Lots of things. The original design for this chip was to have a serial to WiFi bridge. I use one of these as exactly that: a WiFi connected serial console for one of my home servers so I can get into it even if for some reason it isn’t on the network.
But you can also do so much more: these chips have lots of GPIO pins so you could control anything that an Arduino or another microcontroller can control such as relays, displays, temperature/humidity/proximity/etc. sensors, LED strips, motors, heaters, and so on. But the kicker is that with built in WiFi so you can natively get it online. A lot of smart lights now have these chips in them for example and you could make your own. Or your own internet connected green house with vents you can open/close and sensor readings for temperature and humidity in the air and the soil. Or an RC car you control from your phone. Or shades that open and close based on time of day. Or a garage door opener. Basically if you need a gadget you control over a network, these probably should be your first potential solution. They are low power and physically small compared to something like Raspberry Pi’s or other single board computers and more powerful than Arduinos.

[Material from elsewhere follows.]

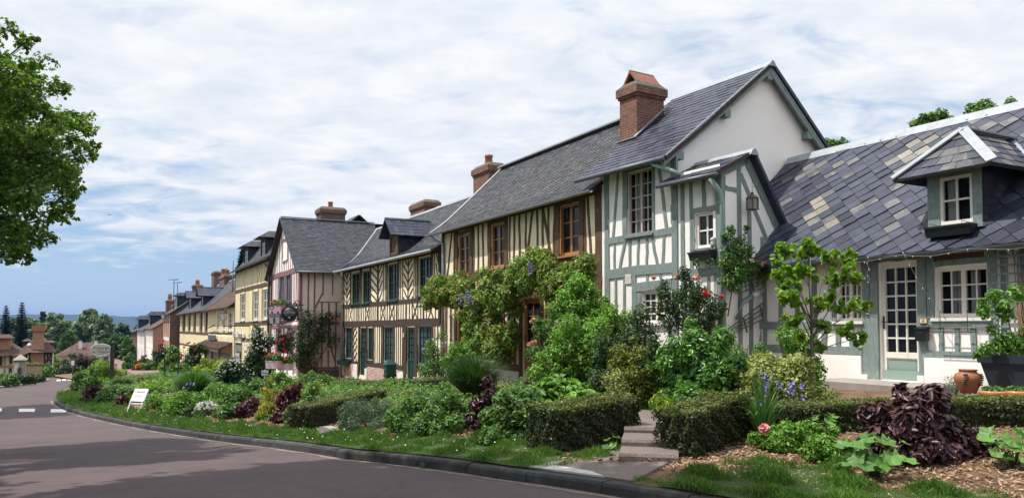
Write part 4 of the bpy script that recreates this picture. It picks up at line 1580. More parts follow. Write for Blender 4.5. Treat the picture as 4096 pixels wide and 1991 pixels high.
# =============================================================== mauve-timbered gable house
HD = House('mauve_timber_house', 'white and mauve half-timbered house with its gable to the street and a shop sign', 28.3, px=755, w=WB - 2.0, zb=-.6)
w = HD.f
DL = -7.3
dm_ = (DL / 2, 7.5)
wu = [(-4.95, -3.72, 2.96, 4.44), (-3.28, -2.05, 2.93, 4.43)]
wa = (-4.05, -3.0, 5.25, 6.25)
dr = [(-5.5, -4.35, -.6, 1.6), (-2.55, -1.35, -.6, 1.6)]
mb = w.mb().mat(PL_ROSE)
wallface(mb, DL, 0, -1.2, 4.6, wu + dr, .13)
dxl, dxr = DL + .05, -.05
mb.add([(DL, 0, 4.6), (0, 0, 4.6), (dm_[0], 0, 7.5)], [(0, 1, 2)])
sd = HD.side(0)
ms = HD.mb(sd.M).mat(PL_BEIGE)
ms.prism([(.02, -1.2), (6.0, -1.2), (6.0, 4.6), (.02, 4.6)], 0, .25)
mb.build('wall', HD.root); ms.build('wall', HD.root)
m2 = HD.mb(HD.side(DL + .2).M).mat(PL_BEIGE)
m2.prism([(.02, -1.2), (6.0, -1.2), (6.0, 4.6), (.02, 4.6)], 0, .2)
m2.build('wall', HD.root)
tb = w.mb().mat(TB_MAUVE)
beam(tb, DL, 4.5, 0, 4.55, .26, .06, .02, 8)
beam(tb, DL, 1.93, -3.9, 1.86, .22, .05, .03, 4)
beam(tb, -4.0, 1.86, -1.2, 2.08, .24, .055, .04, 4)
beam(tb, DL, 1.66, 0, 1.68, .16, .06, .02)
beam(tb, DL + .13, -.8, DL + .13, 4.5, .26, .05)
beam(tb, -.16, -.8, -.16, 4.5, .36, .05)
for r_ in wu:
    for a in (r_[0] - .1, r_[1] + .1): beam(tb, a, 2.1, a, 4.4, .19, .045)
for r_ in dr:
    for a in (r_[0] - .1, r_[1] + .1): beam(tb, a, -.8, a, 1.62, .2, .05)
beam(tb, -3.6, -.8, -3.6, 1.6, .3, .05)
for a in (-6.75, -6.4, -6.05, -5.7, -5.4, -1.75, -1.45, -1.15, -.85, -.55): beam(tb, a, 2.05, a + random.uniform(-.08, .08), 4.4, .09)
for a in (-4.6, -4.2, -3.85, -3.1, -2.7, -2.4): beam(tb, a, 2.05, a, 2.85, .1)
for a in (-6.5, -6.1, -5.75, -.9, -.6): beam(tb, a, -.7, a, 1.6, .12)
zroof = lambda a: 7.5 - abs(a - dm_[0]) * (7.5 - 4.6) / (-DL / 2) - .12
for a in np.arange(-6.8, -.3, .46):
    zt2 = zroof(a)
    if wa[0] - .2 < a < wa[1] + .2:
        beam(tb, a, 4.65, a, wa[2] - .1, .09)
    elif zt2 > 4.75: beam(tb, a, 4.65, a, zt2, .1)
for a in (wa[0] - .1, wa[1] + .1): beam(tb, a, wa[2] - .1, a, min(zroof(a), wa[3] + .2), .15, .04)
beam(tb, wa[0] - .2, wa[3] + .1, wa[1] + .2, wa[3] + .1, .16, .045)
tb.build('timber_frame', HD.root)
window_b = dict(mw=.03, reveal=.08)
for r_ in wu: window(w, r_, 1, 1, PT_BLUE, 2, .1, sill=TB_MAUVE, glass=glassmat('sky_glass', 0, (.05, .06, .075)), **window_b)
window(w, wa, 1, 2, TB_MAUVE, 2, .09, sill=PT_WHITE, **window_b)
for r_ in dr: door(w, r_, PT_BLUE, PT_BLUE, .15, 1, 2, fw=.16, panels=1)
# shutters beside the doors
for a in (-4.2, -3.95 + .55):
    pass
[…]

Given all the air quality issues in CA right now, I've been planning to put together an air quality + temp + humidity sensor that I can run off a battery and connect to my wifi. I already bought the sensors which I have connected to a Raspberry Pi just to play around with them, but of course a RPi won't last long on a battery. I really want something I can just toss in the corner of a room and easily move around.
I've mostly been looking at the ESP32, though (newer, also has bluetooth and 2 cores, and is lower power), and some of the ARM Cortex-M-based microcontrollers.
As the device has onboard WiFi I can poll a remote site to get data and display it, updating every few minutes. I use that to show the next departure-times at the tram-stop round the corner from my house.
Sure I could use an app, or even walk there and wait, but it's nice to know when to leave - especially in winter-time!
Get an Arduino starter kit and start hacking on some little project around the house. With a bit of persistence, C/C++ is not so difficult to become productive coming from almost any other language. And with the help of platformio's [1] CLI tooling it makes uploading and debugging your code on chips like the ESP8266 (or ESP32 or Arduino) pretty straight forward. Then of course there are the actual physical pieces of hardware, wires, circuits, components, etc. It's a whole new world in which to learn and break stuff. Good luck!
So much this.
You can tie in to Home Assistant quite easily. You can then make all sorts of things. Buttons to turn things on, screens to show data from Home Assistant, measure things (distance, door open/closed state, humidity, light/dark, weight etc). The sensors are nearly all really inexpensive and seem to be pretty accurate. From knowing nothing to having something functional working takes a few hours. It’s great fun and anything with lights and sound gets kids involved very easily.